## Written exercise
Print the full listing exactly.

_ _ _

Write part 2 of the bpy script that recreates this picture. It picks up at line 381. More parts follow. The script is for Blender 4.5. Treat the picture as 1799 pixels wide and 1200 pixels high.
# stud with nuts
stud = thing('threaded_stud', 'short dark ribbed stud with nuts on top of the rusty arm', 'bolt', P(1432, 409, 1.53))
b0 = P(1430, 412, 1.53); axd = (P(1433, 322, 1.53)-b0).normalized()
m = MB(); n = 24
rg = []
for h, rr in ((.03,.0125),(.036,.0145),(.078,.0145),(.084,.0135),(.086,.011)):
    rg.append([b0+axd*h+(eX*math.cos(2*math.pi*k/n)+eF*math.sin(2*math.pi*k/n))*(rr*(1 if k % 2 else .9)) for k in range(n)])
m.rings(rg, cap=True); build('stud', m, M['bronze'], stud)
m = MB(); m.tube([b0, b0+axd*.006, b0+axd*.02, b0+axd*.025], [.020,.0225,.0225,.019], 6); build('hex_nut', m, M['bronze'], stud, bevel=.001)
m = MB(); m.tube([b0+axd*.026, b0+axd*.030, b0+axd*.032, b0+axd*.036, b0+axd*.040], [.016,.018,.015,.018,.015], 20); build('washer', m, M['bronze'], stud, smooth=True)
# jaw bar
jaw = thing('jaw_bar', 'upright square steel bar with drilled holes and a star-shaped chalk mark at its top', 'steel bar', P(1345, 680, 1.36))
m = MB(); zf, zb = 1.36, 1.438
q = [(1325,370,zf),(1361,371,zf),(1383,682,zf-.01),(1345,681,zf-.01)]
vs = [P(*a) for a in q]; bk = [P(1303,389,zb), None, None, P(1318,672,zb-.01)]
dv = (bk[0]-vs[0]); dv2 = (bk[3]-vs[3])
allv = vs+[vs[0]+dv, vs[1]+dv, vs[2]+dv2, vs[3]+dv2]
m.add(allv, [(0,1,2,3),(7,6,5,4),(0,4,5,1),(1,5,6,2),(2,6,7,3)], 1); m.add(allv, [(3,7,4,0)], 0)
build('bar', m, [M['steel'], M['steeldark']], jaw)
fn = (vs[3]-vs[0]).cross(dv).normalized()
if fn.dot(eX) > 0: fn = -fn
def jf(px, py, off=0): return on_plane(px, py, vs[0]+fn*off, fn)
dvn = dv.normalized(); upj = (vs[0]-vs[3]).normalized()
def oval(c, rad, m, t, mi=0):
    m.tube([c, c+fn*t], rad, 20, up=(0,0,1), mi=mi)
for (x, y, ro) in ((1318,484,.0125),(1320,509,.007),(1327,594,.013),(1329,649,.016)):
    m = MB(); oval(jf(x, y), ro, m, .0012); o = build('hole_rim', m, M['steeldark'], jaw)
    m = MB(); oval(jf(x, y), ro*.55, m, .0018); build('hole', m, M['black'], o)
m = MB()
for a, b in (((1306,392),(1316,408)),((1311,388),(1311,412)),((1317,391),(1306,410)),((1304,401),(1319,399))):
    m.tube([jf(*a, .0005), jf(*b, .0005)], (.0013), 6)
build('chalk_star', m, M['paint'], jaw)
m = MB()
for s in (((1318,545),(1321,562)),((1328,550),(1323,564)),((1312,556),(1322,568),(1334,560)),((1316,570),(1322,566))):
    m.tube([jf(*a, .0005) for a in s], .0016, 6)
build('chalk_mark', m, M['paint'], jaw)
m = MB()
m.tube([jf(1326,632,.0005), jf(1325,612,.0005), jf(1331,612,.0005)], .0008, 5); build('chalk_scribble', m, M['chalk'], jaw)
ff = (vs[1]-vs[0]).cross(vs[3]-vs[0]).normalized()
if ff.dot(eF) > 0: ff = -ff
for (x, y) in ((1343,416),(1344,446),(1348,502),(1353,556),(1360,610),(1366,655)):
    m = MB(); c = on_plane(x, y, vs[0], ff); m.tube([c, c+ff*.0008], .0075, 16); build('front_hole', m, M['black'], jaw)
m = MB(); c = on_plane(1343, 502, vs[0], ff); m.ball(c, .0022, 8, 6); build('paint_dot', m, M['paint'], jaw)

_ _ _

## Exercise result
Write part 2 of the bpy script that recreates this picture. It picks up at line 381. More parts follow. The script is for Blender 4.5. Treat the picture as 1799 pixels wide and 1200 pixels high.
# stud with nuts
stud = thing('threaded_stud', 'short dark ribbed stud with nuts on top of the rusty arm', 'bolt', P(1432, 409, 1.53))
b0 = P(1430, 412, 1.53); axd = (P(1433, 322, 1.53)-b0).normalized()
m = MB(); n = 24
rg = []
for h, rr in ((.03,.0125),(.036,.0145),(.078,.0145),(.084,.0135),(.086,.011)):
    rg.append([b0+axd*h+(eX*math.cos(2*math.pi*k/n)+eF*math.sin(2*math.pi*k/n))*(rr*(1 if k % 2 else .9)) for k in range(n)])
m.rings(rg, cap=True); build('stud', m, M['bronze'], stud)
m = MB(); m.tube([b0, b0+axd*.006, b0+axd*.02, b0+axd*.025], [.020,.0225,.0225,.019], 6); build('hex_nut', m, M['bronze'], stud, bevel=.001)
m = MB(); m.tube([b0+axd*.026, b0+axd*.030, b0+axd*.032, b0+axd*.036, b0+axd*.040], [.016,.018,.015,.018,.015], 20); build('washer', m, M['bronze'], stud, smooth=True)
# jaw bar
jaw = thing('jaw_bar', 'upright square steel bar with drilled holes and a star-shaped chalk mark at its top', 'steel bar', P(1345, 680, 1.36))
m = MB(); zf, zb = 1.36, 1.438
q = [(1325,370,zf),(1361,371,zf),(1383,682,zf-.01),(1345,681,zf-.01)]
vs = [P(*a) for a in q]; bk = [P(1303,389,zb), None, None, P(1318,672,zb-.01)]
dv = (bk[0]-vs[0]); dv2 = (bk[3]-vs[3])
allv = vs+[vs[0]+dv, vs[1]+dv, vs[2]+dv2, vs[3]+dv2]
m.add(allv, [(0,1,2,3),(7,6,5,4),(0,4,5,1),(1,5,6,2),(2,6,7,3)], 1); m.add(allv, [(3,7,4,0)], 0)
build('bar', m, [M['steel'], M['steeldark']], jaw)
fn = (vs[3]-vs[0]).cross(dv).normalized()
if fn.dot(eX) > 0: fn = -fn
def jf(px, py, off=0): return on_plane(px, py, vs[0]+fn*off, fn)
dvn = dv.normalized(); upj = (vs[0]-vs[3]).normalized()
def oval(c, rad, m, t, mi=0):
    m.tube([c, c+fn*t], rad, 20, up=(0,0,1), mi=mi)
for (x, y, ro) in ((1318,484,.0125),(1320,509,.007),(1327,594,.013),(1329,649,.016)):
    m = MB(); oval(jf(x, y), ro, m, .0012); o = build('hole_rim', m, M['steeldark'], jaw)
    m = MB(); oval(jf(x, y), ro*.55, m, .0018); build('hole', m, M['black'], o)
m = MB()
for a, b in (((1306,392),(1316,408)),((1311,388),(1311,412)),((1317,391),(1306,410)),((1304,401),(1319,399))):
    m.tube([jf(*a, .0005), jf(*b, .0005)], (.0013), 6)
build('chalk_star', m, M['paint'], jaw)
m = MB()
for s in (((1318,545),(1321,562)),((1328,550),(1323,564)),((1312,556),(1322,568),(1334,560)),((1316,570),(1322,566))):
    m.tube([jf(*a, .0005) for a in s], .0016, 6)
build('chalk_mark', m, M['paint'], jaw)
m = MB()
m.tube([jf(1326,632,.0005), jf(1325,612,.0005), jf(1331,612,.0005)], .0008, 5); build('chalk_scribble', m, M['chalk'], jaw)
ff = (vs[1]-vs[0]).cross(vs[3]-vs[0]).normalized()
if ff.dot(eF) > 0: ff = -ff
for (x, y) in ((1343,416),(1344,446),(1348,502),(1353,556),(1360,610),(1366,655)):
    m = MB(); c = on_plane(x, y, vs[0], ff); m.tube([c, c+ff*.0008], .0075, 16); build('front_hole', m, M['black'], jaw)
m = MB(); c = on_plane(1343, 502, vs[0], ff); m.ball(c, .0022, 8, 6); build('paint_dot', m, M['paint'], jaw)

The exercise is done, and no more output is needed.